Este mismo panorama nacional regía en otros países de Latinoamérica como Brasil, Argentina, Uruguay, Chile, Bolivia, Perú y Ecuador, donde los líderes de la resistencia lograron articular alianzas con sus pares de países desarrollados democráticos, para denunciar las atrocidades de las dictaduras. Una de esas alianzas fue SIJADEP, Secretariado Internacional de Juristas por la Amnistía y la Democracia en Paraguay, integrada por los más calificados juristas latinoamericanos, europeos y norteamericanos, y que en el año 1985 ilustró al mundo sobre la crueldad de la dictadura de Alfredo Stroessner y las de otros países.
La poderosa voz de este grupo de trabajo resonó con fuerza en las más altas esferas del poder internacional y, sin duda, constituyó un formidable aliento de solidaridad para los perseguidos y sus familiares. Poco a poco, las dictaduras fueron cayendo una tras otra y extinguiéndose las diversas formas de persecución política, mientras la doctrina de los derechos humanos logró su mayor avance y consolidación en métodos de su promoción y defensa. Al mismo tiempo, se crearon y fortalecieron más instituciones para dar cumplimiento a los instrumentos internacionales vigentes en la materia.
Sin embargo, el tiempo, en forma muy llamativa, está demostrando la frágil convicción democrática de aquellos líderes, forjados durante tiempos de exclusión y persecución, a las ideas libertarias.

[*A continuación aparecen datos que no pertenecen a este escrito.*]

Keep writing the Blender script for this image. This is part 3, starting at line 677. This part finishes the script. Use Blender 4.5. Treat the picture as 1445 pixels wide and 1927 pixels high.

Varios de ellos llegaron al gobierno a través de elecciones democráticas o pudieron ubicarse en puestos claves de la función gubernativa; pero parece que las mieles del poder que hoy disfrutan y la ideología que sostienen les obnubilan la mente, al punto que no les permiten ver los mismos atropellos a los mismos derechos antiguamente reclamados por ellos contra personas que en sus países piensan políticamente diferente.
A la vista de todos, hoy los gobiernos dominados por la ideología del Socialismo del Siglo XXI están adoptando procedimientos similares a los de las dictaduras militares latinoamericanas. Los gobiernos de Venezuela, Bolivia, Ecuador y Argentina encuentran de pronto que la prensa libre –aquella que libremente les ofreció ayuda en su campaña proselitista y mediante la cual hoy son presidentes– constituye un peligro y que la discrepancia política es un delito, por lo que no vacilan en –por cualquier motivo– clausurar medios de comunicación, expulsar del país a periodistas, amenazarles con la cárcel o amordazarles con procesos judiciales, además de perseguir a sus adversarios políticos, tal cual lo hacían las dictaduras militares.
En otros países rigen gobiernos socialistas, como en Brasil, Uruguay y hasta hace poco en Chile. En el primero de ellos, la actual presidenta, Dilma Rousseff, y el anterior, Lula da Silva, fueron víctimas de atropellos a sus derechos como ciudadanos y restringida su libertad en forma muy seria durante los gobiernos dictatoriales del vecino país. Ahora ellos, en función de gobierno, no ven ni les interesan los mismos atropellos que están ocurriendo en Cuba, Venezuela, Ecuador y Bolivia, con lo cual demuestran que cuando se trata de gobiernos de izquierda los derechos humanos son de relativa aplicación, y actúan indulgentes o abiertamente justificadores.
Ahora mismo en Bolivia, por ejemplo, el gobierno marxista de Evo Morales obligó al senador opositor Roger Pinto a refugiarse en la Embajada de Brasil en La Paz solicitando asilo político debido a la persecución de que es víctima luego de denunciar presuntos nexos de funcionarios gubernamentales con el narcotráfico. Existen, además, al menos una veintena de políticos, empresarios y parlamentarios que sufrieron persecución parecida y actualmente se encuentran en Argentina, España, Estados Unidos, Perú y Paraguay.
La situación en Venezuela es más crítica. Allí el hostigamiento alcanza por igual a políticos como a periodistas. El exgobernador de Zulia y excandidato presidencial Manuel Rosales está exiliado en Perú luego de que el presidente marxista Hugo Chávez ordenara iniciarle un amañado proceso judicial para embarrarlo con acusaciones de corrupción, y eliminarlo así definitivamente de la vida política activa de su país.
En nuestro país, por su parte, el presidente Fernando Lugo en una ocasión señaló que “hay indicadores muy elocuentes” de que existe persecución política en Bolivia contra el gobernador suspendido Mario Cossío en Tarija, quien se encuentra refugiado en nuestro país. Fue la máxima manifestación de solidaridad que escuchamos de algún mandatario hacia el brote de autoritarismo en el continente; ninguna otra.
Seguramente que con el asilo político los líderes y presidentes socialistas tratan de disculpar a sus conciencias y acallar las cada vez más fuertes críticas sobre los evidentes atropellos que están cometiendo sus colegas de otros países. Su silencio cómplice deja en el olvido y librados a su suerte a los perseguidos políticos.